At the backbone level, we're seeing increased demand for direct interconnection, but this process is frustrating, manual and inconsistent. Global internet exchanges (IXs) all have different procedures, service-level agreements and technical requirements. Multinational corporations have to establish their presence in various key IXs to move their data around the world, often navigating dozens of operational models. This fragmentation can add months to deployment timelines and create operational complexities.

Solution

Our industry needs greater standardization and collaboration for IXs. On an organizational level, look for ways to directly connect to ISPs to have more control over the customer experience, especially as you are managing AI and larger data sets. You can also be part of a bigger push for standardizing interconnection processes through standards bodies and common APIs for management platforms.

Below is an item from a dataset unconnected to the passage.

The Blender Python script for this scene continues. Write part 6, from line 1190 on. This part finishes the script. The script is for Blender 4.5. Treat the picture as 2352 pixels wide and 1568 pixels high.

Challenge No. 4: Interconnect Agreements And SLAs

SLAs facilitate consistent delivery and competitive differentiation, but they also lack standards. Companies may be managing hundreds of different SLAs across their global infrastructure, creating complex technical, legal and commercial problems.

Solution

Without standardized measurement and arbitration methods, SLAs become unenforceable. The paperwork drawn up by legal teams often doesn't make sense through a technical lens. Develop an internal SLA framework you can consistently apply across vendors and translate into clear business metrics. For example, we helped streaming media clients define five key metrics to use in all of their SLAs: availability, latency, jitter, packet loss and mean time to repair.

Challenge No. 5: Observability And Monitoring

Data is plentiful, but insight is scarce. Our clients are drowning in telemetry from dozens of monitoring tools, but each platform has its own data format, altering mechanisms and correlation capabilities. The lack of standardized observability means teams are spending significant time wrangling data and extracting value from it.

Solution

You can’t standardize what you can't see and compare. Define the specific insights that are most valuable for your business, and implement a platform that can ingest data from multiple sources into unified dashboards. Ask vendors to export data in a compatible format, building a shared taxonomy covering factors such as region, data center, network, customer, workload and data class with proper labeling.

Interoperability facilitates adaptability, resilience and velocity. You have an opportunity to lead the charge toward solving interoperability challenges while sharpening your competitive edge. Treat interoperability as a product with a roadmap so you can launch new solutions in new markets more efficiently, with fewer surprises.